Editorial: Work-in-progress

By: | Published: June 15, 2015 12:25 AM

A lot of what is proposed can be done by the states

Given India’s poor labour regulations are one of the biggest sore points when it comes to setting up manufacturing facilities, it is not surprising the government is expending so much capital on trying to fix this; Make-in-India is pretty much a non-starter unless this is fixed. While much of the attention has been focussed on allowing companies more freedom to retrench labour, there are plenty of other low-hanging fruit as well. The proposed Labour Code on Industrial Relations Bill tries to balance worker and management interests though trade unions remain bitterly opposed to it —severance pay, for instance, has been trebled to 45 days’ pay for every year of service. While the Code raises the limit below which government approval is not required for retrenchment to 300 workers—from the current 100—it does not tackle issues such as making it more difficult to form unions; Rajasthan’s law, though, stipulates that every union must have at least 30% of workers as members as compared to 10% earlier.

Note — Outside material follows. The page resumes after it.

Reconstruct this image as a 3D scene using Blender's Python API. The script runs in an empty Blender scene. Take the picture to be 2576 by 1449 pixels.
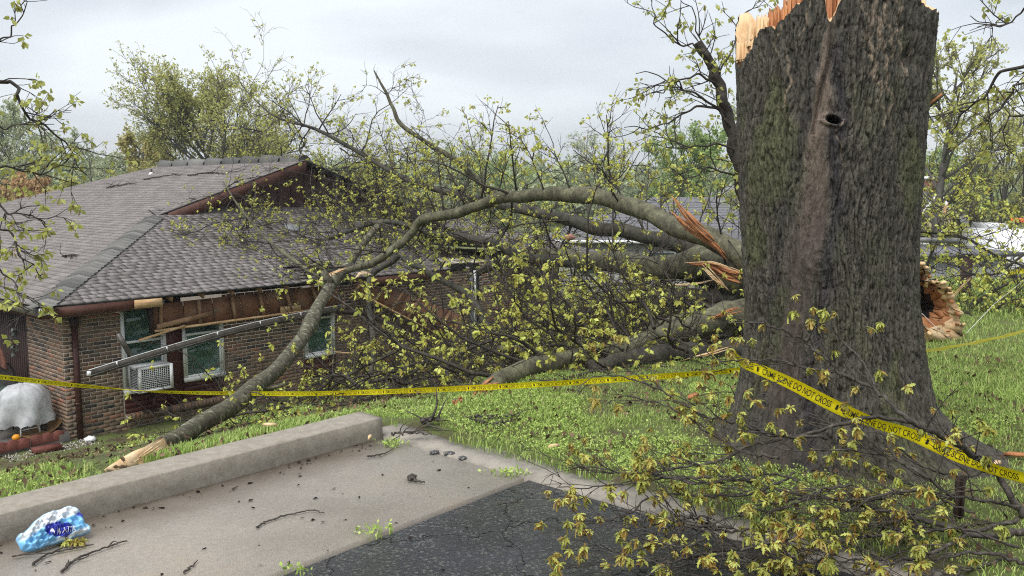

As Business Standard reported, the proposal on strike notices is an important step forward. Right now, workers do not need to give a notice of strike and can, if need be, go on a flash strike—state governments, though, can declare a particular industry to be a ‘public utility’ and in these industries, a strike notice will have to be given. The new Code makes this applicable to all industries—so, unions will have to give a 2-6 weeks notice to employers. More important, the moment the notice is given, a conciliation proceeding will be deemed to have begun—and once a conciliation process is on, there can be no strike. Penalties for illegal strikes have also been raised hugely and can go up to as much as R50,000, including a month’s imprisonment—the imprisonment clause is there even today. Go-slow, gheraoes, etc are also considered to be a form of coercive action. A very big change, that trade unions are most upset about but industry has been very vocal about, given the past, is that all office-bearers of a union have to be either employed in that unit or in that industry—in several high-profile strikes, it was found that outsiders were playing a big role in fomenting trouble.

There are, of course, some niggling issues—for instance, the definition of ‘employer’ as a person who ‘employs, directly or indirectly, employees’ can mean employees of contractors will also be treated as the unit’s workers.

Employers, similarly, are upset over the immunity from civil suits for members of a union. Eventually, though, while the law is important, what is more important is its implementation—states like Gujarat and Maharashtra had labour laws that didn’t look very progressive, but have granted industry more flexibility than in other states. It is all very well to make conciliation mandatory, but if it fails, the matter has to be escalated to the state government which will decide whether or not a strike is illegal—in several states, this can take months. Similarly, if trade unions decide to slow-down production, this would fall under the rubric of ‘coercive action’, but somebody needs to declare it so.

Indeed, most of the changes being talked of can be done by state governments and, to that extent, the Centre could be making a political mistake by pushing them too hard. Presumably, though, the reason for pushing this is to convince investors that big changes are taking place—those by the states may slip under their radar.